Lavia sottolinea che "il pubblico di teatro, come tutto quel che accade dentro il teatro, è rigoroso e corretto e anche educato, nel senso profondo del termine: 'ex ducere', ovvero 'tirar fuori', 'far venire alla luce', sta a significare anche che c'è qualcosa che comanda al di sopra: sopra il regista, sopra l'attore, sopra lo spettatore: ed è il rapporto corretto. Non perché allo stadio o al concerto rock siano maleducati... ma sono altri fenomeni".

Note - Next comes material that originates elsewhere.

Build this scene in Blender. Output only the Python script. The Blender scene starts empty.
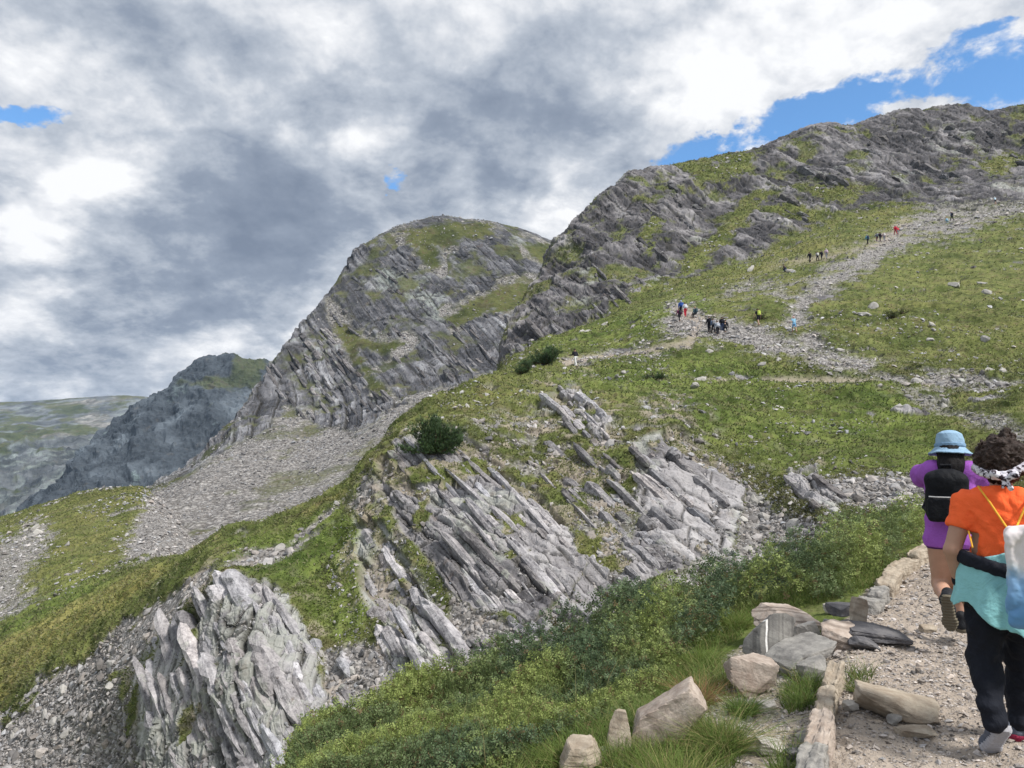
import bpy, bmesh, math, random
import numpy as np
from mathutils import Vector
from concurrent.futures import ThreadPoolExecutor
C = bpy.context.scene
COL = C.collection
rad = math.radians
f32 = np.float32
random.seed(7)
RNG = np.random.default_rng(7)

# ------------------------------------------------------------------ camera
F = 740.0
PITCH = math.atan(66.0 / F)
CP, SP = math.cos(PITCH), math.sin(PITCH)
cam_data = bpy.data.cameras.new('camera')
cam_data.sensor_width = 36.0
cam_data.lens = F * 36.0 / 1024.0
cam_data.clip_start = 0.05
cam_data.clip_end = 30000
cam = bpy.data.objects.new('camera', cam_data)
cam.rotation_euler = (rad(90) + PITCH, 0, 0)
COL.objects.link(cam)
C.camera = cam

# ------------------------------------------------------------------ sky
SUN_EL, SUN_AZ = rad(50), rad(128)      # azimuth clockwise from +Y (straight ahead)
C.view_settings.view_transform = 'Standard'
C.view_settings.look = 'None'
C.view_settings.exposure = 0.3
C.view_settings.gamma = 1.0
C.view_settings.use_curve_mapping = False
C.cycles.max_bounces = 6
C.cycles.diffuse_bounces = 3
C.cycles.transparent_max_bounces = 8


class NT:
    """small helper for node trees"""
    def __init__(s, tree):
        s.t = tree; s.n = tree.nodes; s.l = tree.links

    def new(s, kind, **kw):
        nd = s.n.new(kind)
        for k, v in kw.items():
            setattr(nd, k, v)
        return nd

    def put(s, sock, v):
        if isinstance(v, bpy.types.NodeSocket):
            s.l.new(v, sock)
        elif v is not None:
            sock.default_value = v

    def m(s, op, a, b=None, c=None, clamp=False):
        nd = s.new('ShaderNodeMath', operation=op, use_clamp=clamp)
        s.put(nd.inputs[0], a)
        if b is not None: s.put(nd.inputs[1], b)
        if c is not None: s.put(nd.inputs[2], c)
        return nd.outputs[0]

    def mix(s, fac, a, b, blend='MIX'):
        nd = s.new('ShaderNodeMix', data_type='RGBA', blend_type=blend)
        s.put(nd.inputs[0], fac)
        s.put(nd.inputs[6], a if isinstance(a, bpy.types.NodeSocket) else (*a, 1))
        s.put(nd.inputs[7], b if isinstance(b, bpy.types.NodeSocket) else (*b, 1))
        return nd.outputs[2]

    def noise(s, vec, scale, detail=4, rough=0.55, dist=0.0):
        nd = s.new('ShaderNodeTexNoise')
        if vec is not None: s.l.new(vec, nd.inputs['Vector'])
        nd.inputs['Scale'].default_value = scale
        nd.inputs['Detail'].default_value = detail
        nd.inputs['Roughness'].default_value = rough
        nd.inputs['Distortion'].default_value = dist
        return nd.outputs['Fac']

    def step(s, x, lo, hi):
        nd = s.new('ShaderNodeMapRange', interpolation_type='SMOOTHSTEP')
        s.put(nd.inputs[0], x)
        nd.inputs[1].default_value = lo; nd.inputs[2].default_value = hi
        return nd.outputs[0]

    def ramp(s, x, pts):
        nd = s.new('ShaderNodeValToRGB')
        el = nd.color_ramp.elements
        while len(el) < len(pts): el.new(0.5)
        for e, (p, c) in zip(el, pts):
            e.position = p; e.color = (*c, 1)
        s.put(nd.inputs[0], x)
        return nd.outputs[0]


def img_as(px, py):
    """photo pixel -> (x/y, z/y) of its direction in the world"""
    u = (px - 512) / F; v = (384 - py) / F
    den = CP - v * SP
    return u / den, (SP + v * CP) / den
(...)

"Il teatro - spiega ancora Gabriele Lavia - è nato 'corretto', quello che facciamo noi oggi, come quello che facevano nell'antica Grecia: l'attore è di là e il pubblico è di qua, il pubblico guarda verso il palcoscenico e ciascuno dà la nuca o il fianco all'altro, che può stare più vicino o più lontano, anche tra una fila vuota e l'altra...":

Ricorda a questo proposito Lavia: "Io ho recitato anche con un solo spettatore in platea, era la mia prima scrittura per il teatro di Genova: il direttore Ivo Chiesa ci chiese cosa intendevamo fare, se annullare lo spettacolo oppure no; e noi decidemmo di recitare lo stesso, per un solo spettatore". Come un prete che celebra la messa anche con un solo fedele in chiesa? "Proprio così. E il direttore ci disse che avevamo fatto molto bene".

Dunque, afferma l'attore e regista teatrale, "si può fare teatro anche se il teatro è mezzo vuoto". Che poi, di questi tempi, parafrasando il celebre bicchiere, sarebbe un teatro 'mezzo pieno', no? "Esatto - ride Lavia - Un teatro può anche avere pochi spettatori ma il Teatro è sempre pieno, perché basta anche un solo spettatore a riempirlo... E' un luogo ideale come dice la sua stessa parola: il trono della dea".